Non, je ne suis pas d’accord. Notre pays a toujours été sismique et avec la même intensité depuis au moins 6 millions d’années. Nous n’avons aucune trace écrite ou archivée des séismes anciens. La paléosismologie est une science très récente qui a pour objectif de dater les séismes majeurs ayant laissé des cicatrices sur le sol. Nous avons deux études en Algérie ayant eu recours à cette technique. Entre 19831993, je faisais partie de l’équipe qui s’est chargée de réaliser une étude de microzonage de la région de Chlef. Grâce aux experts d’un bureau d’études californien, nous avons pu réaliser des tranchées au travers de la faille de Oued Fodda, qui était à l’origine du séisme du 10 octobre 1980. Nous avions utilisé la datation au carbone 14 qui a montré que cette faille a été à l’origine de plusieurs séismes majeurs (M>6.5) comme en 1365, en 1954 et en 1980.
Quelques années plus tard, soit en 2003, nous avons procédé à une autre datation sur une faille active au sud de la Sebkha d’Oran et nous avons pu dater un événement sismique majeur de 3000 ans.
Finalement, sur presque 6 millions d’années, nous avons un catalogue de sismicité historique marqué par :
- un événement sismique daté de 3000 ans - un très pauvre catalogue descriptif de 1365 à 1716,
- un catalogue descriptif de 1716 à 1980 montrant principalement les événements sismiques ayant affecté les zones urbaines.
- Un catalogue instrumental beaucoup plus détaillé de 1980 à 2003 basé sur un réseau sismologique peu performant.
- Un catalogue plus précis et fiable depuis que le réseau sismologique algérien a été densifié et modernisé suite au séisme de 2003.

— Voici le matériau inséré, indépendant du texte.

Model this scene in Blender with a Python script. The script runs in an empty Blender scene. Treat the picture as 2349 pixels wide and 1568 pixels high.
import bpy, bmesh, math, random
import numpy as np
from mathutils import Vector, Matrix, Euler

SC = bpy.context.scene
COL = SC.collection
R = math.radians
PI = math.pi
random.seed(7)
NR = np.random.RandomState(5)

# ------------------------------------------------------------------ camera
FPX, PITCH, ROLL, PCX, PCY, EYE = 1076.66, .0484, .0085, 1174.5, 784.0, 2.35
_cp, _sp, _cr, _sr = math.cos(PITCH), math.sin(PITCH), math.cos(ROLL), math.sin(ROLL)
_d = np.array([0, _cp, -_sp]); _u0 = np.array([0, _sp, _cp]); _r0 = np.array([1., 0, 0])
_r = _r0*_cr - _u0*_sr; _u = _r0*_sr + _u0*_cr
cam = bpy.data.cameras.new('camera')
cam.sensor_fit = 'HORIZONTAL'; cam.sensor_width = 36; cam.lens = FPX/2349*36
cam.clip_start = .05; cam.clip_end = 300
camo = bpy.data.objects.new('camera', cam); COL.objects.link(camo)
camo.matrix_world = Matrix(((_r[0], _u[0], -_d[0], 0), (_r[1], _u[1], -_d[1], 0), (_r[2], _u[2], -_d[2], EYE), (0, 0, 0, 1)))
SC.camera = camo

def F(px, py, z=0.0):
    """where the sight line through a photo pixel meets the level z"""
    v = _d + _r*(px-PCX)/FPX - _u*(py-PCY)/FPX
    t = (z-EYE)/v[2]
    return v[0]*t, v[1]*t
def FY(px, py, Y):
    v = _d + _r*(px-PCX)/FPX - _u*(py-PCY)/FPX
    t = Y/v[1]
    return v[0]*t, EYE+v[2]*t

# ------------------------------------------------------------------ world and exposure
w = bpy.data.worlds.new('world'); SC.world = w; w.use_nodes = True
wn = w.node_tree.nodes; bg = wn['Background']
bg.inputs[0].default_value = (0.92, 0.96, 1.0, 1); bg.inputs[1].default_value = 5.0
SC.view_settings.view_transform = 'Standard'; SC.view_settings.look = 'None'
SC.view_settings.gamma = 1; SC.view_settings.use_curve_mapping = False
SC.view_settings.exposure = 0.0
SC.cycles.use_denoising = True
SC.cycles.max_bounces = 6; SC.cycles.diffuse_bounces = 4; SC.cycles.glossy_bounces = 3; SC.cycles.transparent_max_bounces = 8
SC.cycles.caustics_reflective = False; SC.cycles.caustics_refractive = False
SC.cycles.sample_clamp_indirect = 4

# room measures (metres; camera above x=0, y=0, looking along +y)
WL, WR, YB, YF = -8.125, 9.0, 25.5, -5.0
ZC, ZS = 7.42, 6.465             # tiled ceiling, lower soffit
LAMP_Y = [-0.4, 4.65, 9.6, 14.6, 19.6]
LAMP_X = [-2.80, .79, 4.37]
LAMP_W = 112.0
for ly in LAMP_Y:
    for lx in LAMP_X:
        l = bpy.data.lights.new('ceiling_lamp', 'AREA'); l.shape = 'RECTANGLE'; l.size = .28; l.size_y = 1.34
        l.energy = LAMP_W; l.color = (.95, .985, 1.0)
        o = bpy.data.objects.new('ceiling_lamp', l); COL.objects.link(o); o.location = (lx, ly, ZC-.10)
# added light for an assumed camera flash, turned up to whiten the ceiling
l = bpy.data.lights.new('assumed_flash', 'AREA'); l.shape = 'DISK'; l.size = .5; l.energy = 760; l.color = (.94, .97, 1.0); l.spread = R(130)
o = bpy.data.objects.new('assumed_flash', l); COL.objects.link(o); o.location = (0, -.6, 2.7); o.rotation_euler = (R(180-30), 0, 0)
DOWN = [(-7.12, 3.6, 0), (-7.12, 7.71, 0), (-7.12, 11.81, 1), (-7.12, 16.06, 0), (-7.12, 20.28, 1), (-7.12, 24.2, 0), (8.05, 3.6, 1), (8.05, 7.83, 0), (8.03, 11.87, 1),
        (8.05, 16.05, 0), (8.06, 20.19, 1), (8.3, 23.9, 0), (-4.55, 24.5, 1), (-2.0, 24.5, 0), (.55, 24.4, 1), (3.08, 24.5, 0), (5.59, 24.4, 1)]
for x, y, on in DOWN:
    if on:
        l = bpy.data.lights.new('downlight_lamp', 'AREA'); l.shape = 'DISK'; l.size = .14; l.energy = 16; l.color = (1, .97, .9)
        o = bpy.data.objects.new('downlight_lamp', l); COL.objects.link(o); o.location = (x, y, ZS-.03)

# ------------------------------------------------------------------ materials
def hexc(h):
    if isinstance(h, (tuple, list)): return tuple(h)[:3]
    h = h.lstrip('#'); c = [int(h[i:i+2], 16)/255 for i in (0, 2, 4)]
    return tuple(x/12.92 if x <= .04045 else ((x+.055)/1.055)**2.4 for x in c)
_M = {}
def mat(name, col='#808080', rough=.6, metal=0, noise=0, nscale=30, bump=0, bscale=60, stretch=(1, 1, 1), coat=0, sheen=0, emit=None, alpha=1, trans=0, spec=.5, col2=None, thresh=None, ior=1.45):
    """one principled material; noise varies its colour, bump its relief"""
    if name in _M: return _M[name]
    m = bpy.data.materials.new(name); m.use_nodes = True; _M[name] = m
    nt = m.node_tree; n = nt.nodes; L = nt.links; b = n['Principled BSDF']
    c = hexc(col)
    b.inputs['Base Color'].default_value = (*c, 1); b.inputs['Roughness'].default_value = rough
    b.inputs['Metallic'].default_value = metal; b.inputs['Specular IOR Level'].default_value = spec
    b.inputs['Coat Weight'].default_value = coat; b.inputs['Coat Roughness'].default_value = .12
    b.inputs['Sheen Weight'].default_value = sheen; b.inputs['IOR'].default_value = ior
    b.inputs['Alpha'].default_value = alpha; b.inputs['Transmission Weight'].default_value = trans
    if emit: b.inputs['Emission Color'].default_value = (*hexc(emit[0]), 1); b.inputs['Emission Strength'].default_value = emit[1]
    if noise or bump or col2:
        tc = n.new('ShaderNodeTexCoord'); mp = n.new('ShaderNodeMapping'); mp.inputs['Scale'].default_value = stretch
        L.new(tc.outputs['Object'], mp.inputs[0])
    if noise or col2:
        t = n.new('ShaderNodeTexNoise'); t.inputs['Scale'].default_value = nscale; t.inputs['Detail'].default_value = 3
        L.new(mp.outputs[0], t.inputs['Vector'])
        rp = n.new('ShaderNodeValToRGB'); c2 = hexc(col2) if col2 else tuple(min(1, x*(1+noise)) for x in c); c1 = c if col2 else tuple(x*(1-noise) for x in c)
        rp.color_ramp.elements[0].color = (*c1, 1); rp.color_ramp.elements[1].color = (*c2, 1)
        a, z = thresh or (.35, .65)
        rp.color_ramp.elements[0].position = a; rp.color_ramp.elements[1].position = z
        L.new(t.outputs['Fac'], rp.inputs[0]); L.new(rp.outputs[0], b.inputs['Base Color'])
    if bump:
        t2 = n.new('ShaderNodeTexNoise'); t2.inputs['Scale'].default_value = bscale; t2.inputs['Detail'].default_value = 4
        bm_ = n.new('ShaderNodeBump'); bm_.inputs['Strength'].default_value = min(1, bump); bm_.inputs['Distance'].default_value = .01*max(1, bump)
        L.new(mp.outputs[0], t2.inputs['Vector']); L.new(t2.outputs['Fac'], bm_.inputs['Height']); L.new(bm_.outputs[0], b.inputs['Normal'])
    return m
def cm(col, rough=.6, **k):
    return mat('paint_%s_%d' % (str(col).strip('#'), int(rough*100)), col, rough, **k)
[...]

Si nous comparons les 6 millions d’années à une horloge de 24 heures, les 1365 années d’écoute et d’enregistrement de notre catalogue correspondent à environ 4 minutes d’écoute sismique. Une bagatelle par rapport à l’histoire sismique du nord de l’Algérie.
D’autant plus que le réseau sismologique actuel du Craag, contrairement au passé, écoute tous les bruits sismiques du nord de l’Algérie et aucun événement aussi minime soit-il n’échappe à ces instruments. Ce n’est pas une augmentation de la sismicité qui serait en cause, mais plutôt une profusion d’informations sur tous les séismes, mineurs et majeurs, qui touchent le nord du pays. La veille sismique et l’information sur l’occurrence des séismes se font en temps réel ! Nous vivons une époque où la communication se fait en temps réel et les séismes n’échappent pas à la règle.
Y a-t-il réellement risque de tsunami sur les côtes méditerranéennes et pouvant même affecter des pays européens ?
Oui, le risque de tsunami existe autant pour nous que pour les Européens de l’autre rive de la Méditerranée. On craint les failles en Italie et en Espagne, qui risquent de causer des dégâts en Algérie et l’inverse est d’autant plus vrai. Un travail de simulation a été fait pour Alger et les résultats ont été surprenants. Pour votre information, un tsunami peut être déclenché par un important glissement sous-marin sans séisme. Entre Ibiza et Alicante, nous avions détecté un important paléo-glissement de terrain sous-marin qui a dû vraisemblablement déclencher un tsunami dans le passé.